CNRP lawmaker Kimsour Phirith said the operation to replace the placards had only just begun, but would go into full swing once the changes become official.

“We have already thought about and prepared for this change because we know that with this law they have the intention for us to remove [Rainsy’s image from placards], otherwise they will dissolve our party,” Phirith said.

Yet CPP spokesman Suos Yara said the ruling party had no intention to dissolve the party under the new changes, which were ordered by Prime Minister Hun Sen last month.

“There are no problems to be concerned about any further. The important thing is that they respect the nation’s laws and they join to contest [in politics] freely and justly,” Yara said.

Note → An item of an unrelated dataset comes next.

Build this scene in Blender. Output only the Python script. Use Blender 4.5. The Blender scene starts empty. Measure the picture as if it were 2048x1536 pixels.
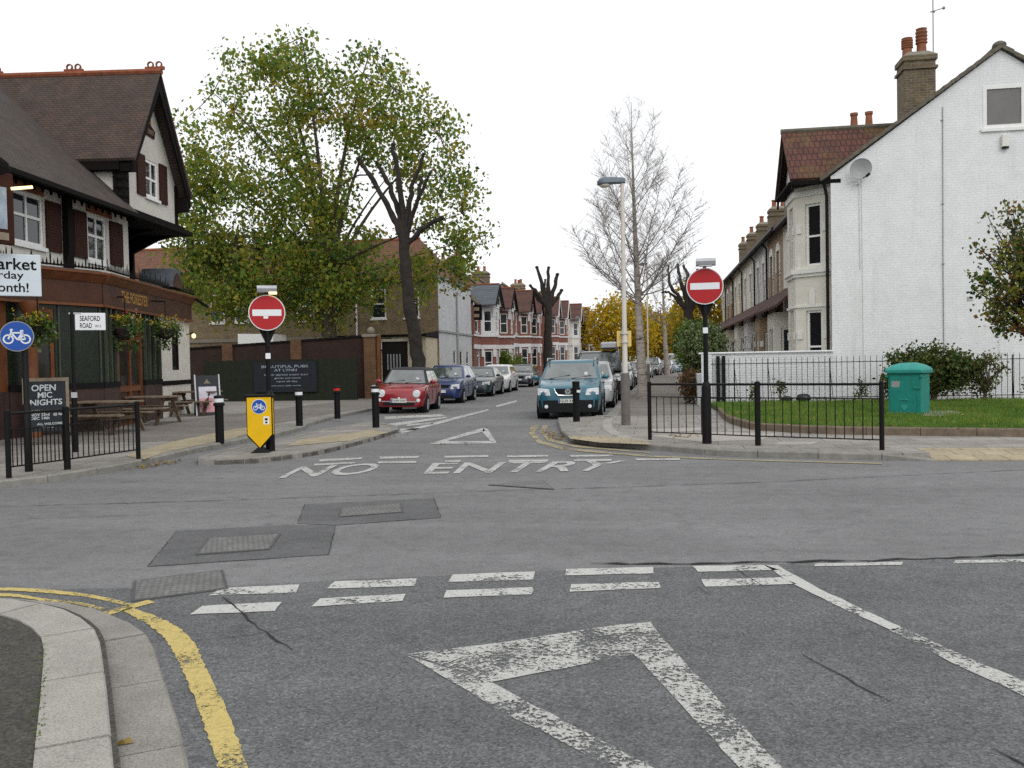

The CNRP was founded during a meeting in the Philippines in July 2012 between Rainsy and Sokha, about a month after their competing parties – which had long bickered over strategy and leadership – were devastated by the CPP at the commune elections.

The newly formed party came within seven seats of winning the disputed 2013 national election and is expected to mount the most serious challenge to Hun Sen’s hold on power in Cambodia in more than two decades at the next national election, which is scheduled for July 2018.

Chan Vibol, a political science lecturer and consultant, said the CNRP was being inadvertently forced into a useful symbolic shift away from personality politics in its party placards – a change that was unlikely to damage the party since much of its support was based on its message anyway.

“The CNRP’s popularity is not because of the images of Sam Rainsy and Kem Sokha, but it depends on the acts of the CNRP in its campaigning. I think that any decision not to put up the images of the leaders is a good idea”, Vibol said.

“In general, they should not put up the images of the leaders, because a party does not belong to its leaders, it’s a party serving the national interest.”